→ TASK INSTRUCTIONS
Copy out all lines carrying the word "pixels".

→ SOURCE RECORDS
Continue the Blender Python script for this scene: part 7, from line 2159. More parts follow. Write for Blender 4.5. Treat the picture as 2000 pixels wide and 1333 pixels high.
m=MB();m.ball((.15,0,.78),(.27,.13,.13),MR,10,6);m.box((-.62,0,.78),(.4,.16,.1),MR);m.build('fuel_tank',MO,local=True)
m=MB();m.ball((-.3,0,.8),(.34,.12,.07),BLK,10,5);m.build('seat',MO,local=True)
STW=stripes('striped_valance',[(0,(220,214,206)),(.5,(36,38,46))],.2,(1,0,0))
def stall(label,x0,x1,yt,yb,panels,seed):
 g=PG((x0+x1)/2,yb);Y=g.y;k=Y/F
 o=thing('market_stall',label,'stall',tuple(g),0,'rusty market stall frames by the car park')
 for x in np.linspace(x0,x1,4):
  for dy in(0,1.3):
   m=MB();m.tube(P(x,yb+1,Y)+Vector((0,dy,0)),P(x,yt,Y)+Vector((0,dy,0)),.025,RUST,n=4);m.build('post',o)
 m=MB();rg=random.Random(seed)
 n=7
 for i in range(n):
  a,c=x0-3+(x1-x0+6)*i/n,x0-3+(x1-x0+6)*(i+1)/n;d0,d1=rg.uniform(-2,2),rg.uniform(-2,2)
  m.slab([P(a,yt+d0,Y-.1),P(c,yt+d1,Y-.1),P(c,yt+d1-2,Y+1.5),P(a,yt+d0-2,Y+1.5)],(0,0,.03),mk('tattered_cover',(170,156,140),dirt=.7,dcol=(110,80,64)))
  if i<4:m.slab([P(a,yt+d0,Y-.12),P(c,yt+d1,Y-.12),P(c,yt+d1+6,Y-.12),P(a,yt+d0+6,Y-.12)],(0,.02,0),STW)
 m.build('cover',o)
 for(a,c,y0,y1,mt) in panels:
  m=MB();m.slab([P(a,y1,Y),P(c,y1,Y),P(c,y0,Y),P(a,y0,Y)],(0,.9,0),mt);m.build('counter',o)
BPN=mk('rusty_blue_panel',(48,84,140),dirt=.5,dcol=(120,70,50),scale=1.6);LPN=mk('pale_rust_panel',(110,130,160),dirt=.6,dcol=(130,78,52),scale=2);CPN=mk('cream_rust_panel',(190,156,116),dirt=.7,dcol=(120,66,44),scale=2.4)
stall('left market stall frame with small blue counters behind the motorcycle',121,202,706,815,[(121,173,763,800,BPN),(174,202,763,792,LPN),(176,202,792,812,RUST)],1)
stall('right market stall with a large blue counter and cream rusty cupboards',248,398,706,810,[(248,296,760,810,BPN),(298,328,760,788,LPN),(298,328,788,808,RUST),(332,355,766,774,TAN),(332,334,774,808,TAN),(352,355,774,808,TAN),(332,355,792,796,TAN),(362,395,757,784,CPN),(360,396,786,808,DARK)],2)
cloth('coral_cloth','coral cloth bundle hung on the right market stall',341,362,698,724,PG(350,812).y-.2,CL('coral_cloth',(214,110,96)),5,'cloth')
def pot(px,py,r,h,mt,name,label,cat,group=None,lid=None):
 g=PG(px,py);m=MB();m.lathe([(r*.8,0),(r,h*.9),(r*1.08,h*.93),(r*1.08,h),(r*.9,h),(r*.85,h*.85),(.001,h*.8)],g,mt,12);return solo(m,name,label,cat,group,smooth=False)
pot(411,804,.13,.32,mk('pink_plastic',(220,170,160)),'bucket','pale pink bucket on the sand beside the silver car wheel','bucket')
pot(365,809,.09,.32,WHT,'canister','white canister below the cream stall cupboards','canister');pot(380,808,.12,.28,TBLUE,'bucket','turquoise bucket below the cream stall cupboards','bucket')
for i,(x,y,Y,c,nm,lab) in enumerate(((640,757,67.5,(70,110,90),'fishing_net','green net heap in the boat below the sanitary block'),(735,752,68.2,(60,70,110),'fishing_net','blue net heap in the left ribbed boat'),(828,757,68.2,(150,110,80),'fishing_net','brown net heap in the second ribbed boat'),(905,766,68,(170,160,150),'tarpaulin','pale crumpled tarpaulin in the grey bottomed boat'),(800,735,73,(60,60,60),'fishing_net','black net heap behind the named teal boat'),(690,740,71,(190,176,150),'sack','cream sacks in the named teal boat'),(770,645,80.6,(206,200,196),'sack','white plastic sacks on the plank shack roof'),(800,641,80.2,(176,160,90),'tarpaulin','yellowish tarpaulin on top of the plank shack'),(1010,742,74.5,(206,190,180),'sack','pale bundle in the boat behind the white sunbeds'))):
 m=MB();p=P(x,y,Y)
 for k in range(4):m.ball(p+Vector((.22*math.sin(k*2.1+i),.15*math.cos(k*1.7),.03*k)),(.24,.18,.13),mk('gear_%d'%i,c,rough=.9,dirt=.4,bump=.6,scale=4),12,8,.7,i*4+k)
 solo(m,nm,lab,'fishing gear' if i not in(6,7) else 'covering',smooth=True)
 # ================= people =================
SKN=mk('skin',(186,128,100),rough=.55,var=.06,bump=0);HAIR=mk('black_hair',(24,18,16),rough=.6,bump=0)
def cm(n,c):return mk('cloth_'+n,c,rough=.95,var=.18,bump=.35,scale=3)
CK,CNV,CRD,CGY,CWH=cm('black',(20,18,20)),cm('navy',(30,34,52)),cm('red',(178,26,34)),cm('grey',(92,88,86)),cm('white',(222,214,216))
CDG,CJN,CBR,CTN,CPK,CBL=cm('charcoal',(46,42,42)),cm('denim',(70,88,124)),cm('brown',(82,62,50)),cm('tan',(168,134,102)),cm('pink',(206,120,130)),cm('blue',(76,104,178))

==

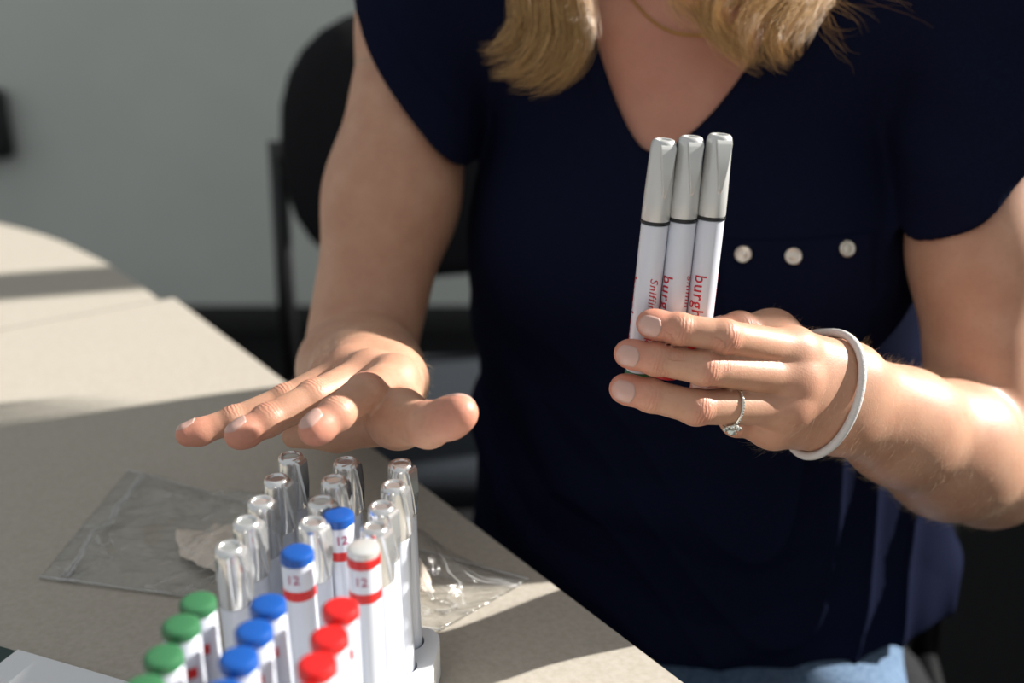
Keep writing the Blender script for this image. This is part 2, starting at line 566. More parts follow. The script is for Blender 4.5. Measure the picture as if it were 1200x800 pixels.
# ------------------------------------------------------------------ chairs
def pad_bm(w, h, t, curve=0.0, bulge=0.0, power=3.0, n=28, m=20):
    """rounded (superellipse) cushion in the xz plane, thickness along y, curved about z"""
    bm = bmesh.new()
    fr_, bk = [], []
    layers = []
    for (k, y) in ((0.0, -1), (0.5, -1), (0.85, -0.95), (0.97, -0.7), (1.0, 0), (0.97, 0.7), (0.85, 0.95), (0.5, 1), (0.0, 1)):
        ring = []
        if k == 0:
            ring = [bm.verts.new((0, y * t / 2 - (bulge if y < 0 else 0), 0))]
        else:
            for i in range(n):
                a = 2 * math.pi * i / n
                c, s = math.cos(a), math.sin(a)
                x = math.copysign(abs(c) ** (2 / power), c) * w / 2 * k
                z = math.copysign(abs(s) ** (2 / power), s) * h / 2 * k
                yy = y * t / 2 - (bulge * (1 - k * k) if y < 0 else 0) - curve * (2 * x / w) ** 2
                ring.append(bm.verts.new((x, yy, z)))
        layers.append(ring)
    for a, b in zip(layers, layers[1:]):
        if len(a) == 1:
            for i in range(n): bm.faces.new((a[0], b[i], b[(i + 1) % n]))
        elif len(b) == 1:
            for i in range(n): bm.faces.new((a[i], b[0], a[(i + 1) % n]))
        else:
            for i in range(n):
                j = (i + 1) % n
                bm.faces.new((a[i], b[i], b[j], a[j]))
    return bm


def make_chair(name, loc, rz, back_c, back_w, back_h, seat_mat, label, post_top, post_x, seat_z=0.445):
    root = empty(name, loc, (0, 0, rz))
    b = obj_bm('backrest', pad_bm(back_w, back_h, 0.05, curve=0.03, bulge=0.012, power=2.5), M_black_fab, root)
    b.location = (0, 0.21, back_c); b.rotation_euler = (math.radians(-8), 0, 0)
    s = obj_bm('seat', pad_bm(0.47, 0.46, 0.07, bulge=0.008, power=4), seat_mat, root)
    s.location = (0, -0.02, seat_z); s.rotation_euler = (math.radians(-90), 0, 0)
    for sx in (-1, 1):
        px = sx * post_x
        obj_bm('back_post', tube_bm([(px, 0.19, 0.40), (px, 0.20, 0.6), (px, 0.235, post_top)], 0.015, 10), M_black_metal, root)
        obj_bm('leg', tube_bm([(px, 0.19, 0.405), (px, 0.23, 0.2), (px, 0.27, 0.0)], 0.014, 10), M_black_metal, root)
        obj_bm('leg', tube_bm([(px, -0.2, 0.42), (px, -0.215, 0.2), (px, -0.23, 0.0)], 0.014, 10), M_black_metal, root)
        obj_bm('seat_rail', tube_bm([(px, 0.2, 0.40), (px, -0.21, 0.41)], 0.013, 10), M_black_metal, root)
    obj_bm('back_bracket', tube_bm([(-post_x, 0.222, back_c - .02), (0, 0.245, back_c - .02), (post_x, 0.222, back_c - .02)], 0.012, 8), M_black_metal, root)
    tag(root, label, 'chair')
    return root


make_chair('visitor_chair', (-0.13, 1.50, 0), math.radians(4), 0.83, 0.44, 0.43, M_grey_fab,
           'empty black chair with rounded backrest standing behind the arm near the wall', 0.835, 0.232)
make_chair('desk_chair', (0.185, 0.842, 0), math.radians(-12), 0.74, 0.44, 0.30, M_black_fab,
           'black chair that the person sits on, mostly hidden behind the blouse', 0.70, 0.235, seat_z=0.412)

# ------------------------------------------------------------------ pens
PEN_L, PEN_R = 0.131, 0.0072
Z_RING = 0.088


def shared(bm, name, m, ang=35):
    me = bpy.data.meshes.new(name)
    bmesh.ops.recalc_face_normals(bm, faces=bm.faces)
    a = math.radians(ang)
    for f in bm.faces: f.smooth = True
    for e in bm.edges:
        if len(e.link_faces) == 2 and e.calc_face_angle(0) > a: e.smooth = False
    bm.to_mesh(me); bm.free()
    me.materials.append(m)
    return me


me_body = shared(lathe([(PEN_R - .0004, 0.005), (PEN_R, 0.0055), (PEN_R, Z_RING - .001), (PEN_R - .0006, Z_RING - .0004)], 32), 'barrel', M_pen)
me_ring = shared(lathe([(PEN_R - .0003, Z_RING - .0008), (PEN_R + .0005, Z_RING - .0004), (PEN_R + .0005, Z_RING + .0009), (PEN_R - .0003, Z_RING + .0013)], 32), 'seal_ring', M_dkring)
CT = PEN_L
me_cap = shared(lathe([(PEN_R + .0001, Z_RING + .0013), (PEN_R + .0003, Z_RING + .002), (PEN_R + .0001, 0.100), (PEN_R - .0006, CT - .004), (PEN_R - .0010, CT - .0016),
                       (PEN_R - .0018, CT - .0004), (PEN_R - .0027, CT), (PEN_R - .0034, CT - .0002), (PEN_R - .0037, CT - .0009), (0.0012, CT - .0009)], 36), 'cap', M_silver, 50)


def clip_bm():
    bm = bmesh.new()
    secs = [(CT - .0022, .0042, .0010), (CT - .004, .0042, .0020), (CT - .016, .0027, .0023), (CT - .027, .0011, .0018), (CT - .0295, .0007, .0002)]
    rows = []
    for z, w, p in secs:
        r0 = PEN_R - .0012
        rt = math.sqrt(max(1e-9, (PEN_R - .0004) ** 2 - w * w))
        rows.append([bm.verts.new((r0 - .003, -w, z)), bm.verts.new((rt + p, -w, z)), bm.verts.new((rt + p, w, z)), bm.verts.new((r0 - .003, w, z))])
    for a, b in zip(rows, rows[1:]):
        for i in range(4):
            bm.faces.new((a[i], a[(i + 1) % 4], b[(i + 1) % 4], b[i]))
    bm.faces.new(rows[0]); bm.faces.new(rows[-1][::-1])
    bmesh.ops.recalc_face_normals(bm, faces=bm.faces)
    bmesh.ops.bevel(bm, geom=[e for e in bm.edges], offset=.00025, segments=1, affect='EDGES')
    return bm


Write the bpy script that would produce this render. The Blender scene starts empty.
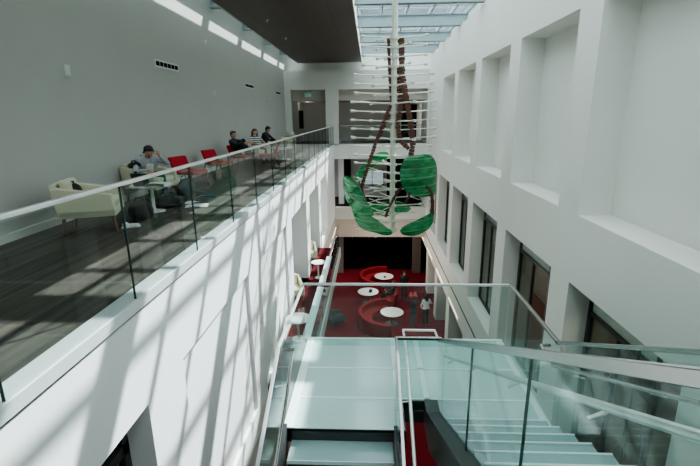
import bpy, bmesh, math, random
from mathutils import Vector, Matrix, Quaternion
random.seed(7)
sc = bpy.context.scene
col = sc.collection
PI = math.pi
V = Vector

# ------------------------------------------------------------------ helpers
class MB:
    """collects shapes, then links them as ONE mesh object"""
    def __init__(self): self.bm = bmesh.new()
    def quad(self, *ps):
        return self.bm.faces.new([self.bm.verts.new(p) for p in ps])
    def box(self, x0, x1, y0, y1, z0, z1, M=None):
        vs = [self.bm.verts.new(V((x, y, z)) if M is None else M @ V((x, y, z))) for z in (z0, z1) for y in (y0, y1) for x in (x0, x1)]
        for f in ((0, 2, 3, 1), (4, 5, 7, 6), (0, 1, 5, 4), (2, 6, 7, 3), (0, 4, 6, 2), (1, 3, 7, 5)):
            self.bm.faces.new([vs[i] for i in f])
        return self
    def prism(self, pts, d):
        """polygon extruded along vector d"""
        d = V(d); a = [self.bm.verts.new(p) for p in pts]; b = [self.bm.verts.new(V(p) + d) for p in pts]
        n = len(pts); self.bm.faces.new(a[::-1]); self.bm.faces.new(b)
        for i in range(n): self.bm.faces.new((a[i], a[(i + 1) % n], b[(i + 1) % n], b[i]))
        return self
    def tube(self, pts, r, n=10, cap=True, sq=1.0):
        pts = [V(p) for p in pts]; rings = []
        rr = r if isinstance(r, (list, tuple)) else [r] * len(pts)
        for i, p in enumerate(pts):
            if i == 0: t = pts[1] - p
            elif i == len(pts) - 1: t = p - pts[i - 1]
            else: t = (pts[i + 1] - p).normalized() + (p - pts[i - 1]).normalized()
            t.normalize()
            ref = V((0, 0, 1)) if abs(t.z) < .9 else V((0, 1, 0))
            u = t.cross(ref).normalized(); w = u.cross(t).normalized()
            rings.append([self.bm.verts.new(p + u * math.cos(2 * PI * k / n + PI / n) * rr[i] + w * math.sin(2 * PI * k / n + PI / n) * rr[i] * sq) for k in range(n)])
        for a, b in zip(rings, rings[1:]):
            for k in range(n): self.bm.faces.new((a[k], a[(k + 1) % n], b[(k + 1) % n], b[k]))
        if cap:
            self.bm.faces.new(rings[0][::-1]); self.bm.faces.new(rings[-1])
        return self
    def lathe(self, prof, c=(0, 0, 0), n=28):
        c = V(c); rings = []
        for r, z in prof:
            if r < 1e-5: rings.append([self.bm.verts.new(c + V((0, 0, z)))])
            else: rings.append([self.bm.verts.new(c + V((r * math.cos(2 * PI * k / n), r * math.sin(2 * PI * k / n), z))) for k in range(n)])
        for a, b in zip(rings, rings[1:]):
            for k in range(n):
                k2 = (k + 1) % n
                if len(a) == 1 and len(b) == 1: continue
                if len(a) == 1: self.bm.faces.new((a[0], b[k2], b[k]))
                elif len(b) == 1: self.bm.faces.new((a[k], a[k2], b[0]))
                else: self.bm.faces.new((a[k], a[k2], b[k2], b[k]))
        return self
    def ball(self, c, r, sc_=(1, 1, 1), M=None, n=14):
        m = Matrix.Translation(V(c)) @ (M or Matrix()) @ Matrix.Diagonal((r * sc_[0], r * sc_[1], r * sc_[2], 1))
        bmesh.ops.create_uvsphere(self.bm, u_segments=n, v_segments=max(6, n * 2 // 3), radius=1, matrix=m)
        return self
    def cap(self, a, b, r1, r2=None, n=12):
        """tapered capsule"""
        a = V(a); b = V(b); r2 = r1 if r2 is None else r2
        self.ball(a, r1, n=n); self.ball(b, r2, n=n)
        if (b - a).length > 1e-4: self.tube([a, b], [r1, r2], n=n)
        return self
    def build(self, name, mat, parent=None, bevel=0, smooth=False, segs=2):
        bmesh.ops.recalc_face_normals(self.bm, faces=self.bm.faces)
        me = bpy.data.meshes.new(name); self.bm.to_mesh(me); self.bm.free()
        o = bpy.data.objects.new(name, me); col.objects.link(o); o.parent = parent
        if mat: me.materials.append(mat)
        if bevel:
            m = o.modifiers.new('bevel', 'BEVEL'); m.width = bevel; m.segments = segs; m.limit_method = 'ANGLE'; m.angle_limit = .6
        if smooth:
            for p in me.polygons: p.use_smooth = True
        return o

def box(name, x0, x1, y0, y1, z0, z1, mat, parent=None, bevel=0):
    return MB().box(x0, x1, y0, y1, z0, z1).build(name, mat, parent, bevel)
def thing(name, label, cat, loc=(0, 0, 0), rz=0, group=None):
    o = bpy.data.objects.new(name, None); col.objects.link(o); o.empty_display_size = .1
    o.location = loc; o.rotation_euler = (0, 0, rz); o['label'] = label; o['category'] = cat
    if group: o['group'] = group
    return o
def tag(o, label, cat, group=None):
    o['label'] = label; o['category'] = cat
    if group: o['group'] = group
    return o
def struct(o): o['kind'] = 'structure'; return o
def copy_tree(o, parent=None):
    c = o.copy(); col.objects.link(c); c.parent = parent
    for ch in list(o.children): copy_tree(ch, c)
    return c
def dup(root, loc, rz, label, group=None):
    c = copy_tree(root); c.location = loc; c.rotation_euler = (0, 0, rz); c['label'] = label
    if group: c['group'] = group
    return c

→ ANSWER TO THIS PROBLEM
Continue the Blender Python script for this scene: part 7, from line 2159. More parts follow. Write for Blender 4.5. Treat the picture as 2000 pixels wide and 1333 pixels high.
Keep writing the Blender script for this image. This is part 2, starting at line 566. More parts follow. The script is for Blender 4.5. Measure the picture as if it were 1200x800 pixels.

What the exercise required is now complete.